While in my “innovation and entrepreneurship” course in college I was given the assignment to create a new, useful item from an old, used Pringles can. I immediately channeled my inner McGuyver and sketched a seemingly impossible multifunction device. After months of development, “the students desktop sidekick” was born.
This product was designed with the following functionality:
– Built-in webcam to video record teaching lectures
– LED light to light the desk space when the classroom lights are too dark
– Multifunction screen that displays the time, news headlines, stock quotes, weather forecasts, etc
This product brought me new levels of fame and resulted in me being videorecorded by a local company, invited to speak at the school’s academic symposium and, most importantly, created a following of nerds and computer-science majors who worshiped me as their “buddha”. But since graduating college the product hasn’t been useful to me, so I had to go back to the drawing board…
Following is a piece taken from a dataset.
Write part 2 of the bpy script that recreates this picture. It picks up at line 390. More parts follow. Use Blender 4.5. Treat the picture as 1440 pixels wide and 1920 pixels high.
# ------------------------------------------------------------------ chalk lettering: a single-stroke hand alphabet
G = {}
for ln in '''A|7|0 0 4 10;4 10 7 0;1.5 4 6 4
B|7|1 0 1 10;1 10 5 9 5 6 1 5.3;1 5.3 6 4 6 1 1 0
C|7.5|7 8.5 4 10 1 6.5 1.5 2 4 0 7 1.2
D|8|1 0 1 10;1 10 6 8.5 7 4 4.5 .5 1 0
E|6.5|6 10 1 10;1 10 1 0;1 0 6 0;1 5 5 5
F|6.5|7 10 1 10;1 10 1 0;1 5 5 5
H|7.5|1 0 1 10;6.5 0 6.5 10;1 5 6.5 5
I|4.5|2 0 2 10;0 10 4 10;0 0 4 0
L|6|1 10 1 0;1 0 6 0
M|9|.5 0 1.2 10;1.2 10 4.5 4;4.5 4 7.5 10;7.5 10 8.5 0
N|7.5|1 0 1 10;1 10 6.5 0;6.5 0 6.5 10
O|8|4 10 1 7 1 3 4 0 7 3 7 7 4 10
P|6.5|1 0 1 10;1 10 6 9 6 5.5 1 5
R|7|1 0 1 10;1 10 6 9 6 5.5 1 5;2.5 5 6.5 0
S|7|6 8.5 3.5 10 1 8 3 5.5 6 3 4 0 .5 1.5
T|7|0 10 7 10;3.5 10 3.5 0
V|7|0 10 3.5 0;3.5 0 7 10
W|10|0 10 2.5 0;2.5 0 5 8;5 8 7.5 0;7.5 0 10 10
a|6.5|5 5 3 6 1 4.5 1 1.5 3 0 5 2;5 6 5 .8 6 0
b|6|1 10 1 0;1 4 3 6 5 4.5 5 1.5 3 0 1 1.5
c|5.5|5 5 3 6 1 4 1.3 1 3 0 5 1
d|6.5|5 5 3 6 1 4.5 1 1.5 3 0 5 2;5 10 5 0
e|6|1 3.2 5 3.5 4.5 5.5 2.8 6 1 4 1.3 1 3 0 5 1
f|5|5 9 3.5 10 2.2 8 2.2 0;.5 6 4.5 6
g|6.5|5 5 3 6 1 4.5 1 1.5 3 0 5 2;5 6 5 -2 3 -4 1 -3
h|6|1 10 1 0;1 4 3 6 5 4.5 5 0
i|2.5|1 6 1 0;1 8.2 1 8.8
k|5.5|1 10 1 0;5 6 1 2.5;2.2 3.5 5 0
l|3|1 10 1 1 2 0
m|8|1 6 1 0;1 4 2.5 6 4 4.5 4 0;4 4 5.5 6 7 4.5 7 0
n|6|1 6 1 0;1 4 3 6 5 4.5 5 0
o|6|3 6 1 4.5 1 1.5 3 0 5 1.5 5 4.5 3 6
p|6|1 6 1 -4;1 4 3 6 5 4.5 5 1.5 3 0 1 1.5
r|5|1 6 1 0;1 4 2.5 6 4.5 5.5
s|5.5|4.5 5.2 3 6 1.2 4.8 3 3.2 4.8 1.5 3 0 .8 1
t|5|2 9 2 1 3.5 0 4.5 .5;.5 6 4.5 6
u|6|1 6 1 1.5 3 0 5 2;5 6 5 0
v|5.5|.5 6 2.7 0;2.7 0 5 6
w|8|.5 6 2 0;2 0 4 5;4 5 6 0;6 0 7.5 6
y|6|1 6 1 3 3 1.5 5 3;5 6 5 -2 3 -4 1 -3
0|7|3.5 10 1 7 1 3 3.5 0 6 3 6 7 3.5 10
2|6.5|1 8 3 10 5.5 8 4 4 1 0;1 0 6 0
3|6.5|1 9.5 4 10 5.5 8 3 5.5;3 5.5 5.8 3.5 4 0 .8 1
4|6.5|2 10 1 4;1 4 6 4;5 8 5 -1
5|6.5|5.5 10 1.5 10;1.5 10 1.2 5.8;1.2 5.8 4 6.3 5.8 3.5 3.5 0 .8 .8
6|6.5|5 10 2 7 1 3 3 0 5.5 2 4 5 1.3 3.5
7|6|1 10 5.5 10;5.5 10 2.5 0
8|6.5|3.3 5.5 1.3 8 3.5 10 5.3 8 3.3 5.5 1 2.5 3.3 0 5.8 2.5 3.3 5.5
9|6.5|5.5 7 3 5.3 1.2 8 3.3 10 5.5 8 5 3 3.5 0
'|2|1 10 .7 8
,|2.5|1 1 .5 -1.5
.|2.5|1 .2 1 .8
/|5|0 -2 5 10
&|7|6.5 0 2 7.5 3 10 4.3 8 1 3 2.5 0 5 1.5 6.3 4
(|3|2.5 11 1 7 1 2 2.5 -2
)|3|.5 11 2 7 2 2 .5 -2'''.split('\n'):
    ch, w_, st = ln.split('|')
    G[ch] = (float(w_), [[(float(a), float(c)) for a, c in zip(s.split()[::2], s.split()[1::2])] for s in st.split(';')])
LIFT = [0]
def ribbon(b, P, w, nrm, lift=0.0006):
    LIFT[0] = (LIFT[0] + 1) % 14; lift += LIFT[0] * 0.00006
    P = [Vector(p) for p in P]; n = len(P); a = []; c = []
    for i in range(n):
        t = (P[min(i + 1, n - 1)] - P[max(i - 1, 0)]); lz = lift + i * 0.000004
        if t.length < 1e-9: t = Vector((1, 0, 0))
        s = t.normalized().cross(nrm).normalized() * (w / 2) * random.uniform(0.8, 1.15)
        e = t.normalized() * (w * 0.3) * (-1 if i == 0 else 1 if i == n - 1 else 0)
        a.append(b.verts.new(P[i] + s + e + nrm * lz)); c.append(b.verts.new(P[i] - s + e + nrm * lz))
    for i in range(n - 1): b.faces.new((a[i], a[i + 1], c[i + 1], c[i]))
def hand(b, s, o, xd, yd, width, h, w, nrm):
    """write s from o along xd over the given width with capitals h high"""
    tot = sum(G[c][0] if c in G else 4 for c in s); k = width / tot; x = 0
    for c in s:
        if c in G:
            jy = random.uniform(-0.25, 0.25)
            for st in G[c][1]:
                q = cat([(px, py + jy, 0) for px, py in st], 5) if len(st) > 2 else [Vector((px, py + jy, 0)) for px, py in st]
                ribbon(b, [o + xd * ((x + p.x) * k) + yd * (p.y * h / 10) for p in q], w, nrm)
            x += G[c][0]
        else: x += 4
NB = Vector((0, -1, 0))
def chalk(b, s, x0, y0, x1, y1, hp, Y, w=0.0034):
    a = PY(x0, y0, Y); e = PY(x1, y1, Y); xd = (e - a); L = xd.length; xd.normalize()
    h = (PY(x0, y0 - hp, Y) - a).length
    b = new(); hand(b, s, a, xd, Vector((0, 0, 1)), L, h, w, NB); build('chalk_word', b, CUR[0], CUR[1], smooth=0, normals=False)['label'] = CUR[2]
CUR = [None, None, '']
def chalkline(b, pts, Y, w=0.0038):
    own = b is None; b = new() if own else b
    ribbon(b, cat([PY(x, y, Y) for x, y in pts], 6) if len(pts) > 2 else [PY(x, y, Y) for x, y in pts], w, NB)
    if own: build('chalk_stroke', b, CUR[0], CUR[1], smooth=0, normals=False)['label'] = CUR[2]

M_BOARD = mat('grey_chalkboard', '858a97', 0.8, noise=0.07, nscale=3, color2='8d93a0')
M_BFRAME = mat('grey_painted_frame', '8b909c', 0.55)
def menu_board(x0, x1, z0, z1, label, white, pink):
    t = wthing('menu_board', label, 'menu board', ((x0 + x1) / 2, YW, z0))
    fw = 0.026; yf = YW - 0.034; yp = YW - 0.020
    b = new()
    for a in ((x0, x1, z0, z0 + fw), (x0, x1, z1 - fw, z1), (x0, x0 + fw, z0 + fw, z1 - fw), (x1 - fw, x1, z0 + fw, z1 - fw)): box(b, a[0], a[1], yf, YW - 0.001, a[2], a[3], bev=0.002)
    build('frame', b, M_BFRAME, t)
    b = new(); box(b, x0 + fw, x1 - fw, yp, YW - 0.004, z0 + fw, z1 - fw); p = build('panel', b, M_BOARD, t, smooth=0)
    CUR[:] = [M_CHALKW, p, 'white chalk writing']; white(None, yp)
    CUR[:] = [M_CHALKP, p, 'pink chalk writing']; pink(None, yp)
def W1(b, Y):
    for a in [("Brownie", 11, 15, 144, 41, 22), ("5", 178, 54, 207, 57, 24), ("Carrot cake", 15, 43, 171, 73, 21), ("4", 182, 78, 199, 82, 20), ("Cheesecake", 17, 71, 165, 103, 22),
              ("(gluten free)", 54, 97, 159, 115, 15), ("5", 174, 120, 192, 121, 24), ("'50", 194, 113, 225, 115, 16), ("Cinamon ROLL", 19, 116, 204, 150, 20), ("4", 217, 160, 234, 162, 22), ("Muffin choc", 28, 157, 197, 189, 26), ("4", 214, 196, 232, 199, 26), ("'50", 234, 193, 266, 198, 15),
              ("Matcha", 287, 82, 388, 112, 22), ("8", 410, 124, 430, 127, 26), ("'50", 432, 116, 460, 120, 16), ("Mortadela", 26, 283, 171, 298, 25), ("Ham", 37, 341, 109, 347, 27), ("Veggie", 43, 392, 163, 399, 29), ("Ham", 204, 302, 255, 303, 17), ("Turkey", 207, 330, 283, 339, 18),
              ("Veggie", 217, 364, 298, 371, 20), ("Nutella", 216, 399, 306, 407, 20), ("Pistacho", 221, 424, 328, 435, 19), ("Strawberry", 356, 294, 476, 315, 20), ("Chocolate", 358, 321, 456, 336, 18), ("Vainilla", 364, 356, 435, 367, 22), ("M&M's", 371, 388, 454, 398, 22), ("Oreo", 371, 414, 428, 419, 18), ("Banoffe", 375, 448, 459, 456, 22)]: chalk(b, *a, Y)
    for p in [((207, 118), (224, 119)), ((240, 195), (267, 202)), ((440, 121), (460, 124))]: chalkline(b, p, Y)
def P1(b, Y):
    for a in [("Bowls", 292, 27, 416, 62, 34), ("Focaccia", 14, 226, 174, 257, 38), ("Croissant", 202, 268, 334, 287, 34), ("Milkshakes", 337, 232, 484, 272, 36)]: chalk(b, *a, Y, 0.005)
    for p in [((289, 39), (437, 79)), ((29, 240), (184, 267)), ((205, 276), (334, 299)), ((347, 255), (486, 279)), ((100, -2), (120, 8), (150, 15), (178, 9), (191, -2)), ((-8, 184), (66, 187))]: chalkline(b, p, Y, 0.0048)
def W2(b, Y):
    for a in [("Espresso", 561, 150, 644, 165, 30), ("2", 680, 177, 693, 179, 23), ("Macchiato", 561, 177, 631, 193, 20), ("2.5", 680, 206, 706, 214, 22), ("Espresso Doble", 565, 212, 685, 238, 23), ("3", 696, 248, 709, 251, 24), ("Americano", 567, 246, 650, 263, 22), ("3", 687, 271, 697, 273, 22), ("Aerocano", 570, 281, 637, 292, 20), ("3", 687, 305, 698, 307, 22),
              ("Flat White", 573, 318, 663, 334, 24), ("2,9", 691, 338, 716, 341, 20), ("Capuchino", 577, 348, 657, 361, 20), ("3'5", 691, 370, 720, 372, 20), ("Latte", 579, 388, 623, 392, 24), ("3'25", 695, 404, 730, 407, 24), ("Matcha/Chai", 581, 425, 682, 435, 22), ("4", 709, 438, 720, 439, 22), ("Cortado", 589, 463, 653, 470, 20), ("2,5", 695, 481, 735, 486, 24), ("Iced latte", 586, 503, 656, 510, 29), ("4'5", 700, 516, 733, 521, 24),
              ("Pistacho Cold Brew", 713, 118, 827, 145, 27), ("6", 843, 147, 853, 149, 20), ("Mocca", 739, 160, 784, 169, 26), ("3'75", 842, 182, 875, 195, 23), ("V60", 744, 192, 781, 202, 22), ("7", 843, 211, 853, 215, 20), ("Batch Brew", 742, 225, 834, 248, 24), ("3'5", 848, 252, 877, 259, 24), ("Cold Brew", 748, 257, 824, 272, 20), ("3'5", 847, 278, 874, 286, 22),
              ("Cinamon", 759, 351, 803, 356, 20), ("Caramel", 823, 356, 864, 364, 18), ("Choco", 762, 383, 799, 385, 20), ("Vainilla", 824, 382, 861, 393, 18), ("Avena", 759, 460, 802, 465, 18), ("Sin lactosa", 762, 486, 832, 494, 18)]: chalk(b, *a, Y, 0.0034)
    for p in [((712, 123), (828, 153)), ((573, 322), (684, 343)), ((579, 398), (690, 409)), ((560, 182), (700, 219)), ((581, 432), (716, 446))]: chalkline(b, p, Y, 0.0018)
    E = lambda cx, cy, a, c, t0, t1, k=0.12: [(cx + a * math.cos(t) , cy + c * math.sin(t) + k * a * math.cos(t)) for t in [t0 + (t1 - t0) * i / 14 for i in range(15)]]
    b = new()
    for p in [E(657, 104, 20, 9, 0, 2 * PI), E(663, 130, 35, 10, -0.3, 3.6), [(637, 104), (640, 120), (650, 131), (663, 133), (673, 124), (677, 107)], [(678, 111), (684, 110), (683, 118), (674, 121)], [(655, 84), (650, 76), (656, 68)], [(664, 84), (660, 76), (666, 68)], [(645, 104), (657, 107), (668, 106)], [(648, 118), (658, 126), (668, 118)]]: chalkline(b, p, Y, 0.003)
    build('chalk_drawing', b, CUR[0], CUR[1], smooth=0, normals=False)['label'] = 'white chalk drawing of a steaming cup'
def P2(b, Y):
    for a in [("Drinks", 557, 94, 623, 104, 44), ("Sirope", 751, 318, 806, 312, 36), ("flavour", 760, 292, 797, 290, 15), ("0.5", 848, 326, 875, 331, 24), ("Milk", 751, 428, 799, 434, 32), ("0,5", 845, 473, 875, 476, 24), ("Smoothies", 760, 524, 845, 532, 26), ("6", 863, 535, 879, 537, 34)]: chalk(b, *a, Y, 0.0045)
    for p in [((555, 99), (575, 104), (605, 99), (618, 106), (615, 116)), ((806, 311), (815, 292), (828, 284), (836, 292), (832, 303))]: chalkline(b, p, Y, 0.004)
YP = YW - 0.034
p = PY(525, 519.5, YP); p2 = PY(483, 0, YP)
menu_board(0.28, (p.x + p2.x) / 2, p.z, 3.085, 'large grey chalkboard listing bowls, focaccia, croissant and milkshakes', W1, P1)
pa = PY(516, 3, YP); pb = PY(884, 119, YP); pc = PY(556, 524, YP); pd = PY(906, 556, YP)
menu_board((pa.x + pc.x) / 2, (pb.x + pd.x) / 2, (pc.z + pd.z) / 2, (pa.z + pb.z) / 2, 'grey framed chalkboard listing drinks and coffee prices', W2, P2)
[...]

The newest revision of the “desktop assistant” product line is called “The CEOs Desktop Assistant” and I’ve developed one beta version as a proof-of-concept.
Features:
– Forward facing hidden webcam for videoconferencing and security monitoring
– Integrated speaker for listening to streaming radio, music or tele/video conferences
– New, brighter, hidden LED desktop light
– Sturdy, genuine wood used as frame (as opposed to pringles-can cardboard)
– Glass used to protect LCD screen from scratches
– Tinted front glass and glossy, smoke-grey interior paint to give the illusion of an empty black box when not in use
– LCD screen displaying subjects of newest emails, weather, latest geremology.com journal entries, stock quotes, current date and time, computer status, etc
A feature that will be implemented very, very soon is an alarm system that works with motion detection. When the camera senses movement, it will snap a picture of the intruder, email it to my email address, sound an alarm with the built-in speakers, and flash the words INTRUDER ALERT on the LCD screen…all from the inconspicuous black box on the desk.